Interkontinental-Gottesdienst
Nach einer misslungenen Reunion von The Verve widmet sich Richard Ashcroft nun mit einem illustren Ensemble der Verbindung von Soul und Hip-Hop. Sein Thema, wie er sagt.
Richard Ashcroft lud 2002 anlässlich seines zweiten Solo-Albums zu Gesprächen auf seine Farm bei Bristol ein. Die Audienzen waren eine Dokumentation der Unabhängigkeit, Ashcroft sagte sinngemäß: Ich brauche nicht die Stadt, ich brauche nicht den Ruhm. The drugs don’t work: Ich brauche nur mich selbst. Die Welt spürte, dass Ashcroft fremdelte, und hörte erst wieder hin, als Chris Martin ihn bei Live 8 den besten Sänger der Welt nannte und ins Vorprogramm von Coldplay lud. Ashcroft redete in etwas verwirrenden Halbsätzen von Verschwörungstheorien, dem Gott-Code und seiner eigenen Sonderrolle im Weltgeschehen (geboren am 11. September!). Mad Richard, so nannte ihn die englische Presse. Er war einer der großen Lads des Britpop, ein cooler Typ mit etwas seltsamen Assoziationsketten und weichem Herz.

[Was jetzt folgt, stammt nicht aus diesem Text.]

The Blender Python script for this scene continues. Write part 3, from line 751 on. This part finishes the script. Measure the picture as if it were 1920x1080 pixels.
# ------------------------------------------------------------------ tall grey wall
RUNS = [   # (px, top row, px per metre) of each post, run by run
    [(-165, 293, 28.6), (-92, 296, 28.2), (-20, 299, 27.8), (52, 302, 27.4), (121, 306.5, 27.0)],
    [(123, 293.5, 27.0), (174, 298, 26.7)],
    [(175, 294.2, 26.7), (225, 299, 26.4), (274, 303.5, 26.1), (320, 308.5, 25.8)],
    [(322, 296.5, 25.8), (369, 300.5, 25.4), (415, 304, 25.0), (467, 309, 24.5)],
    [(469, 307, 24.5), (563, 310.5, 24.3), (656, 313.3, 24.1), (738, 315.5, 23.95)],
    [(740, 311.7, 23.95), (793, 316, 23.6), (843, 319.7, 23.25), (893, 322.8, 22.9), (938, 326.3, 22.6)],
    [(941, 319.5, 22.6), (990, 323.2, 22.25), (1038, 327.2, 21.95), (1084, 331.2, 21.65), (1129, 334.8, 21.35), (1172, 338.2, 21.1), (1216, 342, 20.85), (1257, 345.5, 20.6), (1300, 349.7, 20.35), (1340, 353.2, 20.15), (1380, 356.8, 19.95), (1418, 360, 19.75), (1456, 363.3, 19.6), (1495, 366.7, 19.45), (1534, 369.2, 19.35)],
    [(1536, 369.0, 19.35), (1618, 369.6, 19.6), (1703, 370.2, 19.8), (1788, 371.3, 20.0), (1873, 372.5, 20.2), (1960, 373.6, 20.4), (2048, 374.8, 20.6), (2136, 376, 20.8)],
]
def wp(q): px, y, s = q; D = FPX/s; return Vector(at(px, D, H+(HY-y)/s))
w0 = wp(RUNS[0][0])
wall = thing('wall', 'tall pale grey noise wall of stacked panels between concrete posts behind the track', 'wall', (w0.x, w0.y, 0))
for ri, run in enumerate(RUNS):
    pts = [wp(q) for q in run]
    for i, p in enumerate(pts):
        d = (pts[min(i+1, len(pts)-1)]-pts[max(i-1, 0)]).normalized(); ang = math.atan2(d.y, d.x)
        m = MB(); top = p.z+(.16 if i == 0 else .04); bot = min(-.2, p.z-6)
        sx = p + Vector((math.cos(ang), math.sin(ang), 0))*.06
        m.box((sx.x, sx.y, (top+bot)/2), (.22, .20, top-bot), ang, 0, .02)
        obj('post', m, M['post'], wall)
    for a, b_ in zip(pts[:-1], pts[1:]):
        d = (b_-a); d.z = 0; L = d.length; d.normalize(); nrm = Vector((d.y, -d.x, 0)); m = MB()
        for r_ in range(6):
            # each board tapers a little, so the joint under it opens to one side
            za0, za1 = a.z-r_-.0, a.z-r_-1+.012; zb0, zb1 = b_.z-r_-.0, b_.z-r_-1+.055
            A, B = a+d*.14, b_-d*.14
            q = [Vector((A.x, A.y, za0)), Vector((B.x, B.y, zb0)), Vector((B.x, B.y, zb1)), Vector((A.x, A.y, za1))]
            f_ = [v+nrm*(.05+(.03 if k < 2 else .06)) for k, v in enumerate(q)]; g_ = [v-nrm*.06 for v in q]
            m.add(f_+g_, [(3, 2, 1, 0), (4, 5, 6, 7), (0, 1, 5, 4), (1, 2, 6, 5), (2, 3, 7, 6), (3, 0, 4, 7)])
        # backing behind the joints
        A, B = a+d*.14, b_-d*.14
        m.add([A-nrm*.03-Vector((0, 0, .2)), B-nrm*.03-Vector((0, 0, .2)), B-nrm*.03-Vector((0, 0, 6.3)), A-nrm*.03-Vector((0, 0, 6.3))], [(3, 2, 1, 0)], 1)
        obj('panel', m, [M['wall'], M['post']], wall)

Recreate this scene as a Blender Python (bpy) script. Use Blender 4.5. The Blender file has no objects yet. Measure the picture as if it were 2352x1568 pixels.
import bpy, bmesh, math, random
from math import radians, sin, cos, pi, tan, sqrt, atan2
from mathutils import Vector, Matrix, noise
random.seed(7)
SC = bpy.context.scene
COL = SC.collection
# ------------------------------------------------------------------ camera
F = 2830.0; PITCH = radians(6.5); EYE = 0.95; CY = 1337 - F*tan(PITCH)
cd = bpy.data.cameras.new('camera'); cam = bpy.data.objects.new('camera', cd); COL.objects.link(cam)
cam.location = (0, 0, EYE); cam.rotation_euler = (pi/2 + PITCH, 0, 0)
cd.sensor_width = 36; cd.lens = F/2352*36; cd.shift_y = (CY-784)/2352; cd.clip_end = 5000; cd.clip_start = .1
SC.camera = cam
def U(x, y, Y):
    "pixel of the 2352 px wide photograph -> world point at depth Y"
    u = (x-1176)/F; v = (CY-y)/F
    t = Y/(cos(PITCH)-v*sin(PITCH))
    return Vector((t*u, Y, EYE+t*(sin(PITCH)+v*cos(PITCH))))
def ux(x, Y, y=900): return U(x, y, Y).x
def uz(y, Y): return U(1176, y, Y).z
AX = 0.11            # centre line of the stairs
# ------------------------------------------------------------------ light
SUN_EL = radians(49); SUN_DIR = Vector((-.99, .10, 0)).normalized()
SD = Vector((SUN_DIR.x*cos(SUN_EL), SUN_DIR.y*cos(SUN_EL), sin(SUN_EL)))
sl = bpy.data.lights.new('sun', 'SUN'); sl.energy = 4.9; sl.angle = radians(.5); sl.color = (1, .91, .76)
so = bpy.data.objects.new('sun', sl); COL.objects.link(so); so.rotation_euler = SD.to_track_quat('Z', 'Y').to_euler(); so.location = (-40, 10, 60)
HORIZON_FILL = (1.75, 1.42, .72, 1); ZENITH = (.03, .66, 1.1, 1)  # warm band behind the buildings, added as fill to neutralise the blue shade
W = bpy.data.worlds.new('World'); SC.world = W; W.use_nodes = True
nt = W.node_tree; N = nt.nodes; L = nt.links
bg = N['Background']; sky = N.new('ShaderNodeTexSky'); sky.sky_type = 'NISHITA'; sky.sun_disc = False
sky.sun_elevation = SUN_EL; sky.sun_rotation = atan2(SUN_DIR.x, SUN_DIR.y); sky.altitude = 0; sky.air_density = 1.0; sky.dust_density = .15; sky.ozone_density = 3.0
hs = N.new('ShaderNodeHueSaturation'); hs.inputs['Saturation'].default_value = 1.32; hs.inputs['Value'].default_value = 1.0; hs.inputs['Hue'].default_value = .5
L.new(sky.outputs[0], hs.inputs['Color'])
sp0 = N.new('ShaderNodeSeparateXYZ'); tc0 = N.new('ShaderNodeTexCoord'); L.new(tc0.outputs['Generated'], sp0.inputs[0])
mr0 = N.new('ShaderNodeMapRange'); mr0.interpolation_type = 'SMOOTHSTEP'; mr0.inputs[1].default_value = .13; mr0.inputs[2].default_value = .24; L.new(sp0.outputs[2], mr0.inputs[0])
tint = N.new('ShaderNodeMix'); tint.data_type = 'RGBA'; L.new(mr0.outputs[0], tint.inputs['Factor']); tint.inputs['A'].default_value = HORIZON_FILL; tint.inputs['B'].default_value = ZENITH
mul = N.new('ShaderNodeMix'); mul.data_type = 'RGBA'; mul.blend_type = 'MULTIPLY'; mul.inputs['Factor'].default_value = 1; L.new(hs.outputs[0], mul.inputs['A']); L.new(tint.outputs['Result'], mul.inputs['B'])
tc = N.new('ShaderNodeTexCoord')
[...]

So langsam entsteht ein zusammenhängendes Bild dieser Solokarriere: Ashcroft grenzte sich zwei Alben lang mit einer eigenwilligen Mixtur aus Pop und Soul von The Verve ab, um mit „Keys To The World“ 2006 zu seinen Wurzeln zurückzukehren. Gute Konzerte waren das, weil Ashcroft ein Soul-Zeremonienmeister ist und den Leuten ein erhebendes Gefühl gibt.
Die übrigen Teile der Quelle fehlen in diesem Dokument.